Task to complete - Give the lines of the material verbatim, from the first line to the line with "q = MB(); q.box(W2", including both.
====== Data segment ======
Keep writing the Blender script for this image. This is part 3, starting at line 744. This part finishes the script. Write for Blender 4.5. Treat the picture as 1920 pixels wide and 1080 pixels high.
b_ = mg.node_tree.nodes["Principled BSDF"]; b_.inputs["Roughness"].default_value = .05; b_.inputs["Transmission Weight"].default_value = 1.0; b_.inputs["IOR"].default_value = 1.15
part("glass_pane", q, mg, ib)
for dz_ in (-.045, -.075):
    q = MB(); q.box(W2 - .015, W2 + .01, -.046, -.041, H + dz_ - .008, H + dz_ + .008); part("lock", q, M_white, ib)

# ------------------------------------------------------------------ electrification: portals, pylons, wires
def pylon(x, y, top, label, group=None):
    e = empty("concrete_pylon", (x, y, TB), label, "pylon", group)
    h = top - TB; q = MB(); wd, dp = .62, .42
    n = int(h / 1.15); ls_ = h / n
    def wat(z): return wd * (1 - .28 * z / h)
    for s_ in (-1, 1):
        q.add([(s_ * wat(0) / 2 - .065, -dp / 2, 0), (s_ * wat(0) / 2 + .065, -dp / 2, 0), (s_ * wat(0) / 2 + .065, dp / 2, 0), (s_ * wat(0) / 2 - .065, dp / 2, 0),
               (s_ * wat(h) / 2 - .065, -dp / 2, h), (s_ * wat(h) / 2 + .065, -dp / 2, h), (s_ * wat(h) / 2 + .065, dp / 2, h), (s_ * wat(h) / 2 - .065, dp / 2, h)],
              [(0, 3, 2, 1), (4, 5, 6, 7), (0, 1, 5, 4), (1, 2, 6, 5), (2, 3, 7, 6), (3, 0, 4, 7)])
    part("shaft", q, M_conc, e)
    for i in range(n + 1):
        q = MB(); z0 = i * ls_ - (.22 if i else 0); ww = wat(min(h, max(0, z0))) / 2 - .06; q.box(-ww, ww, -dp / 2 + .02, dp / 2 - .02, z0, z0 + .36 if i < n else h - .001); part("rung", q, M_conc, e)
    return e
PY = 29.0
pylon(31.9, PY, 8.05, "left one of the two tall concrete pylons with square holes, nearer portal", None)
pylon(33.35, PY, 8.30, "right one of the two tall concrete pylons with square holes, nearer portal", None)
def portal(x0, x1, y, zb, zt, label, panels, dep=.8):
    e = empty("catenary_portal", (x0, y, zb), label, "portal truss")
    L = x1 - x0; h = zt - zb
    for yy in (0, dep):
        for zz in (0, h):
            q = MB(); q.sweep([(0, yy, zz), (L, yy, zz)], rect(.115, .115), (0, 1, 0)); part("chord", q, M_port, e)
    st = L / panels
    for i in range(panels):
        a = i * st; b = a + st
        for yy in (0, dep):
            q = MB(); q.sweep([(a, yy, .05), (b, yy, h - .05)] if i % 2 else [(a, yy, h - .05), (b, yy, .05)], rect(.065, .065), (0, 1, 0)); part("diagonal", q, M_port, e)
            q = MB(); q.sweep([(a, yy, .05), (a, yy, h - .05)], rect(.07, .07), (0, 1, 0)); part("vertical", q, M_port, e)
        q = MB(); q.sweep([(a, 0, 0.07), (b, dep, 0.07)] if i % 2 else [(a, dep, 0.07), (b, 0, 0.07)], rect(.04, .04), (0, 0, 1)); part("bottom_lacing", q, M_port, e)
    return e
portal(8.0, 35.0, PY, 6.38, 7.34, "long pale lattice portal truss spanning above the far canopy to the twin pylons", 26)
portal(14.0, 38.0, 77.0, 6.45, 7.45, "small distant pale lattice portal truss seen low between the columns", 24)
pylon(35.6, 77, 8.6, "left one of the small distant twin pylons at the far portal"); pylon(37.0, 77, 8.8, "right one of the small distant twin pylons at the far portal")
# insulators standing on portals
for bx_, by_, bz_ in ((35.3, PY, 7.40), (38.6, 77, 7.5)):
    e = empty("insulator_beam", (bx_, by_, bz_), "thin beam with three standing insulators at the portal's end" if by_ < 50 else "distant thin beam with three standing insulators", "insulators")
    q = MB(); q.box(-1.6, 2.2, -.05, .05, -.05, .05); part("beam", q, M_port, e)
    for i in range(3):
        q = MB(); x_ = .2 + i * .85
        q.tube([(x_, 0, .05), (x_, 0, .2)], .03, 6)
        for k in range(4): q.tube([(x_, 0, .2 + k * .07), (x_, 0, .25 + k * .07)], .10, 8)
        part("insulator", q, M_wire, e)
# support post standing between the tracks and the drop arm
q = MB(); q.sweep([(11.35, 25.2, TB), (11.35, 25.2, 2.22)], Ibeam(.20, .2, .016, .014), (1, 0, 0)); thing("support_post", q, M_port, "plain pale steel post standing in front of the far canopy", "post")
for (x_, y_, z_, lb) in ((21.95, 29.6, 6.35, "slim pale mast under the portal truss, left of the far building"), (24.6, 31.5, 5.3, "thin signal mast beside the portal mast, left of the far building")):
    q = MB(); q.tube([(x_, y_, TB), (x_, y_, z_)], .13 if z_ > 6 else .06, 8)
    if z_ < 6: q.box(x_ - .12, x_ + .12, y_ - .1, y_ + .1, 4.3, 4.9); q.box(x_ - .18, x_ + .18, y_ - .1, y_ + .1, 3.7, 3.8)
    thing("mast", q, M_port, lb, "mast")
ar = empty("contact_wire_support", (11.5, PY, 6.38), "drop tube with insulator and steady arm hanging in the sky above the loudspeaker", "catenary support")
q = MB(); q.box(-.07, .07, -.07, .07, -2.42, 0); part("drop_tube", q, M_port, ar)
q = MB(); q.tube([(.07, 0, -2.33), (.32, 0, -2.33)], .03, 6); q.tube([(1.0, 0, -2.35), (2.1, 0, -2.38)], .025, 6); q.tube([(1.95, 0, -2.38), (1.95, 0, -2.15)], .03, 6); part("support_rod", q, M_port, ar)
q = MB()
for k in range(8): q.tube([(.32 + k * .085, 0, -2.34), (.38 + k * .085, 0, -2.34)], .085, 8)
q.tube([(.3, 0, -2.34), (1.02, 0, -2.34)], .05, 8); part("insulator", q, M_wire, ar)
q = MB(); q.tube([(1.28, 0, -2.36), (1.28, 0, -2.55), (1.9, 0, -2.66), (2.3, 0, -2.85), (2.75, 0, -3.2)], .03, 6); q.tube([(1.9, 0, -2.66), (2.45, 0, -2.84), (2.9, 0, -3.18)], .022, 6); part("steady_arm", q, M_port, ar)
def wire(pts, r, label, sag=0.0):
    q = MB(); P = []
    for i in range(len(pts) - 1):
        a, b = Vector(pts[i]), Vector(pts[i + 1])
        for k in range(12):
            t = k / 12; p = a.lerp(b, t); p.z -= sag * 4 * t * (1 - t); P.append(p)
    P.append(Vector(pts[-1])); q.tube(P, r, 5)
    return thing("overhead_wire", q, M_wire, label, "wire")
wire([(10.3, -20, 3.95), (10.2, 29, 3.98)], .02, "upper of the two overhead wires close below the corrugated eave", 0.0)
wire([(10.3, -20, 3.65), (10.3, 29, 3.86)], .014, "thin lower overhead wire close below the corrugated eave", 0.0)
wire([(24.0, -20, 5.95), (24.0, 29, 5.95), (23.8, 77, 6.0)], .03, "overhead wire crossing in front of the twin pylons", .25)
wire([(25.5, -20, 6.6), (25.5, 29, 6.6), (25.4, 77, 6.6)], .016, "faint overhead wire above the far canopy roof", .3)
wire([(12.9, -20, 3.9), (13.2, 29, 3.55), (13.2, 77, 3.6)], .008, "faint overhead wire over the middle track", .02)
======
Solution for this exercise -
Keep writing the Blender script for this image. This is part 3, starting at line 744. This part finishes the script. Write for Blender 4.5. Treat the picture as 1920 pixels wide and 1080 pixels high.
b_ = mg.node_tree.nodes["Principled BSDF"]; b_.inputs["Roughness"].default_value = .05; b_.inputs["Transmission Weight"].default_value = 1.0; b_.inputs["IOR"].default_value = 1.15
part("glass_pane", q, mg, ib)
for dz_ in (-.045, -.075):
    q = MB(); q.box(W2 - .015, W2 + .01, -.046, -.041, H + dz_ - .008, H + dz_ + .008); part("lock", q, M_white, ib)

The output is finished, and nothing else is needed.